-------- Given records --------
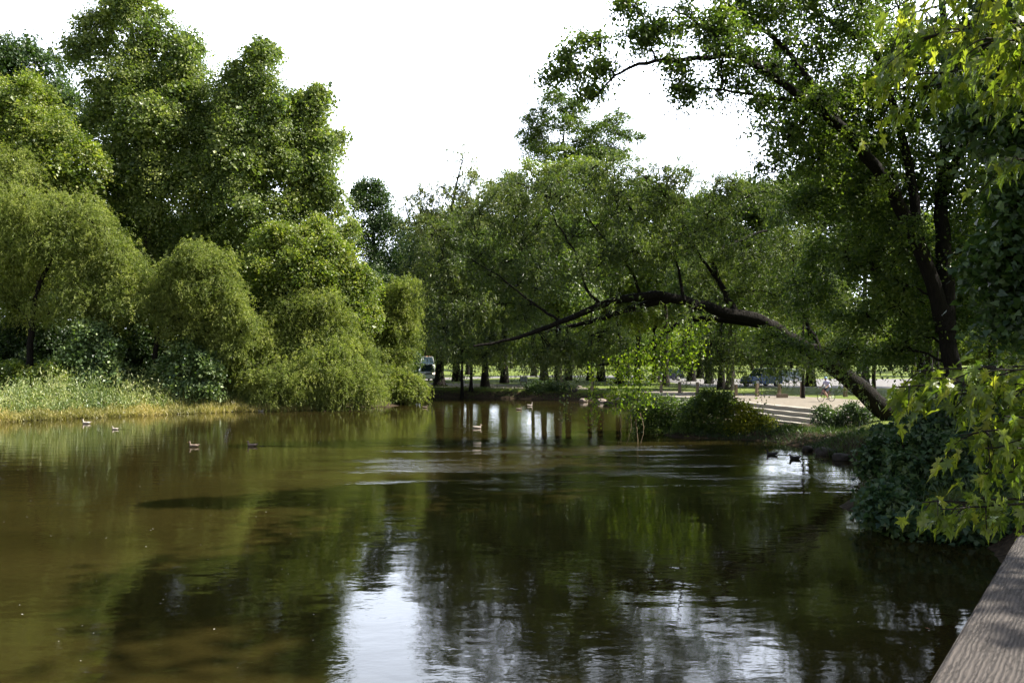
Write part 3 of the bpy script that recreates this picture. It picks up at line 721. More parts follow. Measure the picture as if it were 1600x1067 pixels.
# ---------------------------------------------------------------- the leaning willow on the right bank
b = gpt(1412, 40); Dm = 39
def P3(px, py, D): return at(px, py, D)
main = [b, P3(1380, 640, 40), P3(1345, 608, 40), P3(1290, 563, 39.5), P3(1240, 533, 39.2), P3(1190, 503, 39), P3(1130, 487, 38.6), P3(1070, 470, 38.2), P3(1025, 461, 38)]
ex = []
ex.append(limb([P3(1025, 461, 38), P3(960, 470, 37.6), P3(905, 491, 37.2), P3(850, 513, 36.8), P3(800, 530, 36.4), P3(740, 541, 36)], .23, .05, 5, .015))
ex.append(limb([P3(1050, 466, 38), P3(985, 482, 38.5), P3(920, 503, 38.8), P3(870, 515, 39), P3(820, 522, 39.2)], .20, .05, 5, .015))
ex.append(limb([P3(1200, 508, 39), P3(1130, 500, 39.8), P3(1075, 500, 40), P3(1040, 520, 40), P3(1005, 548, 39.8), P3(960, 566, 39.5), P3(925, 572, 39)], .20, .03, 5, .015))
ex.append(limb([P3(1150, 490, 39), P3(1125, 440, 39.5), P3(1115, 405, 40), P3(1150, 378, 40.4), P3(1200, 360, 41)], .17, .05, 5, .03))
ex.append(limb([P3(940, 478, 37.5), P3(915, 450, 37.6), P3(900, 400, 37.8), P3(870, 350, 38), P3(850, 300, 38.4)], .09, .02, 5, .03))
ex.append(limb([P3(1000, 465, 38), P3(985, 420, 38), P3(940, 370, 38.2), P3(900, 310, 38.6)], .09, .02, 5, .03))
ex.append(limb([P3(880, 503, 37), P3(840, 480, 37), P3(790, 440, 37), P3(730, 400, 37.2)], .08, .02, 5, .03))
ex.append(limb([P3(1070, 470, 38), P3(1060, 420, 38.4), P3(1030, 360, 38.8), P3(1020, 290, 39)], .09, .02, 5, .03))
ex.append(limb([P3(1290, 560, 39.5), P3(1260, 500, 40), P3(1240, 430, 40.5), P3(1230, 340, 41)], .14, .03, 5, .06))
ex.append(limb([P3(1125, 440, 39.4), P3(1080, 380, 39.2), P3(1060, 300, 39.5)], .10, .02, 5, .06))
Lr = [(690, 400, 36, 44, -1), (700, 460, 40, 40, -1), (745, 365, 44, 40), (760, 430, 50, 40), (800, 320, 40, 34), (820, 385, 50, 38), (860, 310, 46, 36), (845, 440, 50, 30), (900, 370, 50, 36, 1),
      (920, 295, 44, 34, 1), (930, 420, 50, 34, -1), (975, 330, 44, 36), (990, 390, 46, 36, -1), (1040, 330, 40, 36), (1050, 400, 46, 34), (1100, 360, 44, 40, 1), (1110, 430, 44, 34, 2.5),
      (1170, 400, 44, 40, 1), (1180, 455, 40, 28, 3), (1235, 390, 36, 44, 2), (1240, 470, 40, 34, 3), (1300, 470, 40, 44, 3), (740, 490, 56, 32, -1), (820, 500, 44, 24), (690, 520, 36, 30, -1, .7),
      (1010, 280, 40, 26, 0, .7), (1070, 285, 40, 24, 0, .7), (1120, 298, 40, 24, 0, .7), (1170, 305, 40, 30, 0, .7), (960, 275, 40, 26, 1, .7), (1230, 310, 40, 34, 1, .7), (780, 545, 50, 18, 0, .7), (840, 562, 50, 16, 1, .5), (760, 560, 44, 16, 1, .4), (920, 566, 50, 16, 2, .5), (1130, 566, 50, 16, 3, .5), (1080, 572, 40, 14, 2, .4), (1220, 574, 40, 12, 3, .4), (720, 552, 34, 16, 0, .4), (1280, 572, 30, 12, 2, .4),
      (880, 548, 50, 24, 0), (950, 540, 44, 28, 1), (1120, 545, 50, 24, 3, .8), (1190, 570, 44, 20, 2, .5), (1200, 520, 50, 24, -1.4, .22), (1280, 570, 44, 26, -1.6, .22), (1090, 480, 50, 20, -1.3, .2), (960, 490, 60, 18, -1.3, .2), (1340, 610, 30, 22, -1.6, .2),  (1330, 540, 40, 30, 1)]
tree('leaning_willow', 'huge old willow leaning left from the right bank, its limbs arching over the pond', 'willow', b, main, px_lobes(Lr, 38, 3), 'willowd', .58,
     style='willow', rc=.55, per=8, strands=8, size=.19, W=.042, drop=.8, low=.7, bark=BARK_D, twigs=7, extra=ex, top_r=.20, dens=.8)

# climbing vines hanging from its limbs
def vine(x0, y0, x1, y1, D, n, sz, label, group, kd='vine', spread=.22, bare=False):
    a, c = at(x0, y0, D), at(x1, y1, D)
    root = empty('hanging_vine', a, label=label, cat='vine', group=group)
    pts, rad = limb([a, a.lerp(c, .5) + Vector((random.uniform(-.2, .2), random.uniform(-.2, .2), 0)), c], .018, .008, 8, .05)
    v, q = tube_arrays([(pts, rad)], 5); link('stem', np_mesh('stem', v, q, smooth=True), BARK_TAN if bare else BARK_D, root, world=True)
    if n:
        u = rng.random(n); Pp = np.array([tuple(p) for p in pts]); i = (u * (len(Pp) - 1)).astype(int)
        pos = Pp[i] + rng.normal(0, spread, (n, 3)) * np.array([1, 1, .5])
        t = rng.normal(0, .5, (n, 3)) + np.array([0, 0, -.8]); nn = rng.normal(0, .8, (n, 3)) + np.array([.3, -.5, .6])
        V, Fc, Tn = place(HEART, pos, t, nn, sz * rng.uniform(.6, 1.3, n), sz * rng.uniform(.7, 1.2, n), np.clip(.5 + .22 * rng.normal(size=n), 0, 1))
        link('leaves', np_mesh('leaves', V, Fc, Tn), LF[kd], root, world=True)
BARK_TAN = plain('dry_root', (.30, .22, .13), .8, 0, .003, 30, .2)
G = 'leafy vines hanging from the leaning willow'
for i, (x0, y0, x1, y1, D, n, lab) in enumerate([
   (880, 512, 884, 665, 36.9, 210, 'dark vine trailing to the water at the left of the vines'), (925, 570, 927, 672, 37.2, 150, 'thin vine left of the bright curtain, ending just above the water'),
   (962, 560, 958, 650, 37.5, 230, 'bright yellow-green vine at the left edge of the curtain'), (978, 555, 975, 640, 37.0, 240, 'bright leafy vine second from the left of the curtain'),
   (995, 550, 992, 655, 37.4, 230, 'long bright vine in the middle of the curtain'), (1010, 540, 1008, 640, 37.1, 230, 'bright vine in the middle right of the curtain'),
   (1030, 520, 1026, 600, 37.8, 220, 'vine hanging where the low limb bends down'), (1050, 510, 1050, 590, 38.0, 220, 'vine with glowing round leaves beside the low limb'),
   (1072, 505, 1074, 580, 38.2, 190, 'short glowing vine under the low limb'), (1095, 505, 1093, 560, 38.5, 150, 'shortest glowing vine close to the main trunk'),
   (1150, 520, 1148, 640, 38.4, 130, 'thin vine in front of the parked blue car'), (1190, 530, 1192, 640, 38.6, 110, 'thin vine hanging above the steps'),
   (860, 520, 858, 600, 37.8, 190, 'short dark vine near the end of the limbs'), (835, 525, 838, 590, 37.9, 150, 'short dark vine above the grey board'), (905, 520, 905, 600, 38.4, 170, 'dark vine above the single bollard')]):
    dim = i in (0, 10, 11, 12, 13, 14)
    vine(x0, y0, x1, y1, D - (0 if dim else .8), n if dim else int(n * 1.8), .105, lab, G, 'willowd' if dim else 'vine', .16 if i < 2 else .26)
G2 = 'bare roots hanging into the water'
for i, (x0, y0, x1, y1) in enumerate([(968, 640, 970, 692), (984, 640, 979, 694), (992, 650, 997, 696), (1000, 645, 1001, 694)]):
    vine(x0, y0, x1, y1, 37.0, 0, .1, ['bare tan root hanging to the water, leftmost of four', 'bare tan root hanging to the water, second from the left', 'bare tan root with a kink at the water, third from the left', 'bare tan root nearest the right bank bushes'][i], G2, bare=True)
vine(838, 520, 812, 604, 60, 0, .1, 'long thin bare shoot slanting down to the far shore', None)

# saplings with slim straight trunks
for px, D, top, lean, lab, L_ in [
   (1255, 62, 330, 2, 'slim straight sapling beside the steps with its trunk down to the path', [(1255, 340, 36, 34), (1240, 400, 40, 34), (1275, 440, 40, 30), (1250, 300, 26, 24)]),
   (1366, 44, 235, -45, 'slim dark sapling with a forked stem between the leaning willow and the near big tree', [(1330, 240, 44, 34), (1350, 300, 44, 34), (1380, 350, 40, 34), (1300, 330, 40, 40), (1340, 390, 50, 34)])]:
    ptree('sapling', lab, 'tree', D, px, [(px, 500), (px - 6, 400), (px + lean, top + 20)], L_, 'willowd', .11, rc=.6, per=30, size=.15, dens=.8, bark=BARK_D, twigs=6, low=.7)

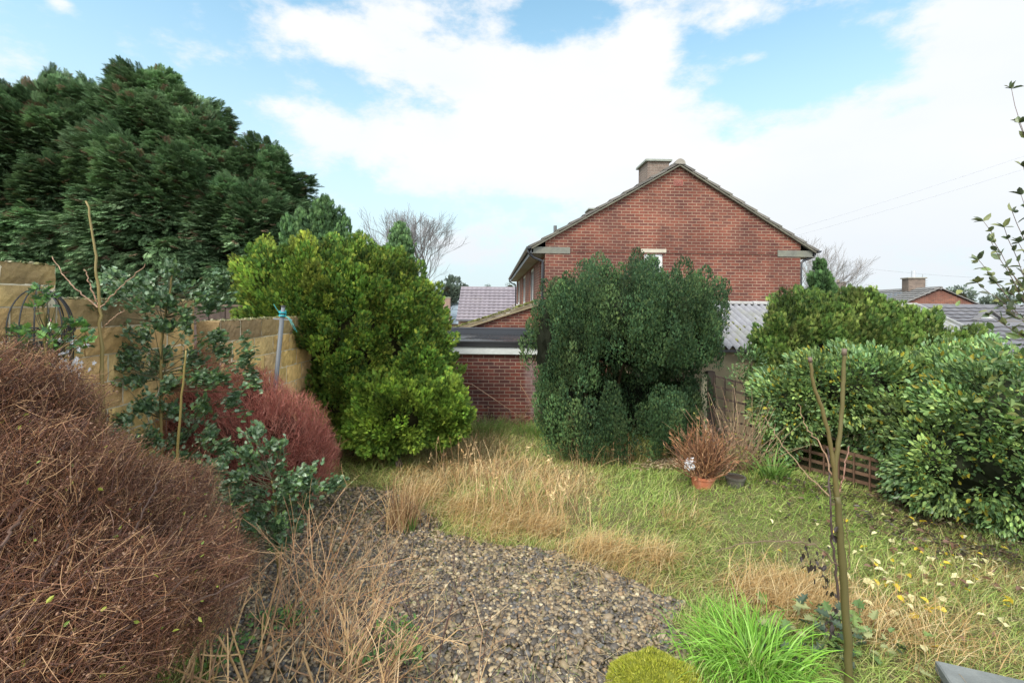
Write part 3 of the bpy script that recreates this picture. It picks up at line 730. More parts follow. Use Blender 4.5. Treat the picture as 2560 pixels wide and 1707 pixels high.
# --- flat roofed garage in front of it, with the small mossy gable behind
g = thing('flat_roof_garage', 'flat roofed red brick garage with white fascia and wet black felt roof between the conifers', 'garage', (-3.4, 10.1, 0), .006)
GW, GD, GT = 5.2, 2.5, 1.46
MB().box((0, 0, -1.3), (GW, GD, GT), (.5, .5, .5)).build('wall', M_bgar, g)
MB().box((-.05, -.075, GT - .012), (GW + .05, -.003, GT + .135), (.62, .64, .62)).build('fascia', M_paint, g)
mb = MB(); mb.box((-.08, -.10, GT + .139), (GW + .08, -.003, GT + .235), (.02, .02, .022)); mb.box((-.08, -.115, GT + .225), (GW + .08, -.09, GT + .262), (.03, .03, .032))
mb.build('roof_edge_trim', M_black, g)
m, nt, b = node_mat('wet_felt', .08, .6, color=(.03, .03, .033))
rr_ = ramp(nt, noise(nt, 1.6, 5, .6), [(.42, (.03,) * 3), (.58, (.42,) * 3)]); nt.links.new(rr_, b.inputs['Roughness'])
MB().box((-.08, -.002, GT + .14), (GW + .08, GD, GT + .245)).build('felt_roof', m, g)
mb = MB(); mb.box((-.0, GD - .04, GT + .246), (GW, GD - .0, GT + .38), (.05, .055, .065)); mb.box((0, GD - .05, GT + .385), (GW, GD - .01, GT + .42), (.09, .095, .11))
mb.build('lead_flashing', M_metal, g)
o2 = thing('lean_to_outbuilding', 'small red brick outbuilding with a mossy sloping tiled verge behind the garage roof', 'outbuilding', (-1.62, 12.66, 0), .006)
mb = MB(); x1, z0_, x2, z2_ = 0, 1.74, 2.4, 2.56
mb.add([(x1, 0, -1.3), (x2, 0, -1.3), (x2, 0, z2_), (x1, 0, z0_)], [[0, 1, 2, 3]]); mb.build('gable_wall', M_brx, o2)
mb = MB(); tile_slope(mb, (x1 - .1, 1.6, z0_), (x1 - .1, -.08, z0_), (x2 - x1 + .1, 0, 0), z2_ - z0_, 8, .03, .05, (.20, .165, .10)); mb.build('roof', M_tile, o2)
MB().beam((x1 - .1, -.04, z0_ - .04), (x2, -.04, z2_ - .04), .09, .05, (.30, .24, .15)).build('verge', M_conc, o2)
mb = MB(); n = 260; s = rng.random(n); pz = np.stack([x1 - .05 + s * (x2 - x1), rng.uniform(-.07, .5, n), z0_ + s * (z2_ - z0_) + .07], 1)
mb.scatter((ICO0[0], ICO0[1], np.ones(12)), pz, frames(rdir(n), rdir(n)), np.stack([rng.uniform(.015, .05, n)] * 2 + [rng.uniform(.008, .02, n)], 1), np.array([(.20, .21, .06)]) * rng.uniform(.5, 1.1, (n, 1)))
mb.build('moss', M_needle, o2, kind='stuff')

# --- corrugated garage on the right
cg = thing('corrugated_roof_garage', 'rendered beige garage with a grey corrugated roof spotted with moss', 'garage', (2.6, 9.0, 0), .012)
CW = 6.62
mb = MB(); mb.box((0, 0, -1.2), (CW, 2.9, 1.72), (.50, .41, .27)); mb.build('wall', M_conc, cg)
def corr(y0, z0_, y1, z1_, x0_, x1_, name, par, col=(.27, .27, .29), pitch=.146, amp=.036):
    nx = int((x1_ - x0_) / pitch * 8); xs = np.linspace(x0_, x1_, nx); ny = 5; mb = MB()
    h = amp * np.sin(xs / pitch * 2 * PI)
    for s_ in range(2):
        V = np.stack([np.stack([xs, np.full(nx, y0 + (y1 - y0) * t), z0_ + (z1_ - z0_) * t + h - s_ * .007], 1) for t in np.linspace(0, 1, ny)])
        i = np.arange(nx - 1)[None] + np.arange(ny - 1)[:, None] * nx
        Fq = np.stack([i, i + 1, i + nx + 1, i + nx], -1).reshape(-1, 4)
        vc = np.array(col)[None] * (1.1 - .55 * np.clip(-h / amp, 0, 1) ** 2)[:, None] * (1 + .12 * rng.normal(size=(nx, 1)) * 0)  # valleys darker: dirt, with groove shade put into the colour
        mb.add(V.reshape(-1, 3), Fq if s_ == 0 else Fq[:, ::-1], np.tile(vc, (ny, 1)))
    e0 = np.stack([xs, np.full(nx, y0), z0_ + h], 1); i = np.arange(nx - 1); mb.add(np.concatenate([e0, e0 - [0, 0, .007]]), np.stack([i, i + nx, i + nx + 1, i + 1], 1), col)
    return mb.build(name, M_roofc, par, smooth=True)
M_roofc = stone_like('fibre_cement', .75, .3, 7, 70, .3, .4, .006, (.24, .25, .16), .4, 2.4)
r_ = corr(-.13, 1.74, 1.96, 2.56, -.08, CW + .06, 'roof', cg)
corr(3.0, 2.2, 1.96, 2.56, -.08, CW + .06, 'rear_slope', r_)
mb = MB()
for i in range(9):
    x0_ = -.08 + i * .75; an = np.linspace(-.1, PI + .1, 9)
    V = [(x_, 1.96 + math.cos(q) * r2, 2.56 + math.sin(q) * r2 * .8) for x_, r2 in ((x0_, .085), (x0_ + .74, .075)) for q in an]; k_ = len(an)
    mb.add(V, [[j, j + 1, k_ + j + 1, k_ + j] for j in range(k_ - 1)], np.array((.36, .35, .34)) * rng.uniform(.85, 1.1)); mb.add(V[-k_:], [list(range(k_))], (.3, .3, .3)); mb.add(V[:k_], [list(range(k_))], (.3, .3, .3))
mb.box((-.08, 1.62, 2.462), (CW + .06, 1.9, 2.556), (.36, .35, .34)) if False else None
mb.build('ridge_capping', M_roofc, r_)
mb = MB(); mb.beam((CW + .07, -.15, 1.75), (CW + .07, 1.96, 2.58), .05, .10, (.34, .34, .33)); mb.build('verge_board', M_roofc, r_)
n = 420; xs = rng.uniform(0, CW, n); s = rng.beta(2.2, 1.6, n); q = wav(xs, s * 2, 3.0, 5) > .0; xs, s = xs[q], s[q]; xs = np.floor(xs / .146) * .146 + .105; n = len(xs)
mb = MB(); mb.scatter((ICO0[0], ICO0[1], np.ones(12)), np.stack([xs, -.13 + s * 2.09, 1.74 + s * .82 + .0], 1), frames(np.tile([0, 1., .39], (n, 1)), np.tile([0, 0, 1.], (n, 1))), np.stack([rng.uniform(.015, .035, n), rng.uniform(.02, .08, n), rng.uniform(.012, .03, n)], 1), np.array([(.26, .27, .08), (.2, .2, .1), (.34, .33, .14)])[rng.integers(0, 3, n)])
mb.build('moss', M_needle, r_, kind='stuff')
gm = MB(); gm.box((-.05, -.17, 1.655), (CW, -.10, 1.70), (.06, .06, .065)); gm.build('gutter', M_black, cg)

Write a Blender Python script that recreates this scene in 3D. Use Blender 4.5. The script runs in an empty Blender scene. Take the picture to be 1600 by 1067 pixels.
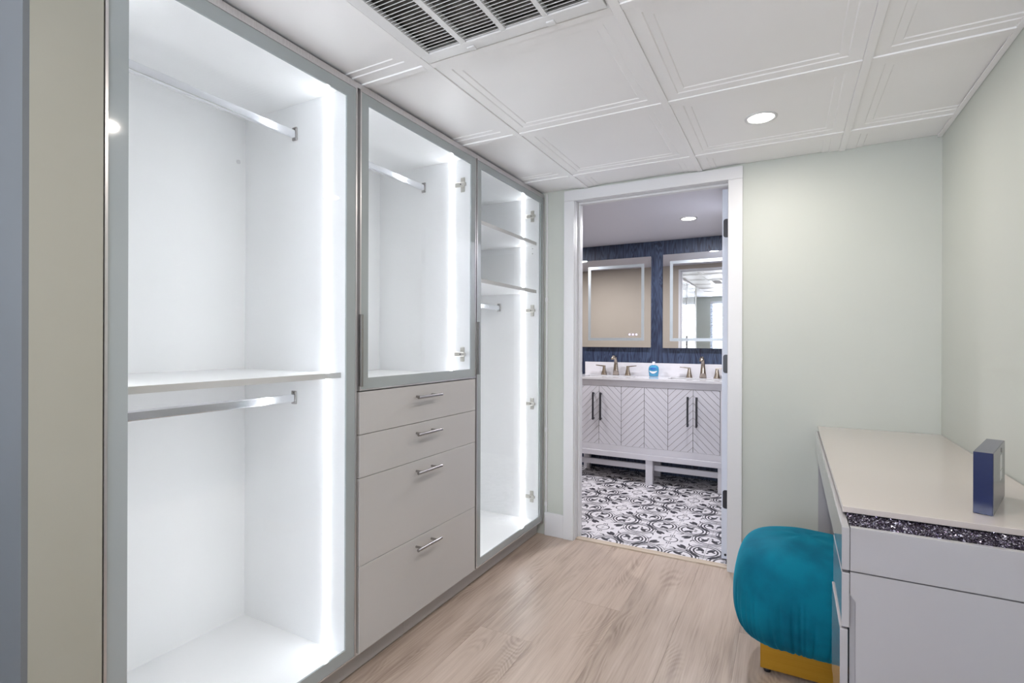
--------
* _Request_
Pull every line containing "dens" out of the data above.

* _Full output_
     style='willow', rc=.55, per=8, strands=8, size=.19, W=.042, drop=.8, low=.7, bark=BARK_D, twigs=7, extra=ex, top_r=.20, dens=.8)
    ptree('sapling', lab, 'tree', D, px, [(px, 500), (px - 6, 400), (px + lean, top + 20)], L_, 'willowd', .11, rc=.6, per=30, size=.15, dens=.8, bark=BARK_D, twigs=6, low=.7)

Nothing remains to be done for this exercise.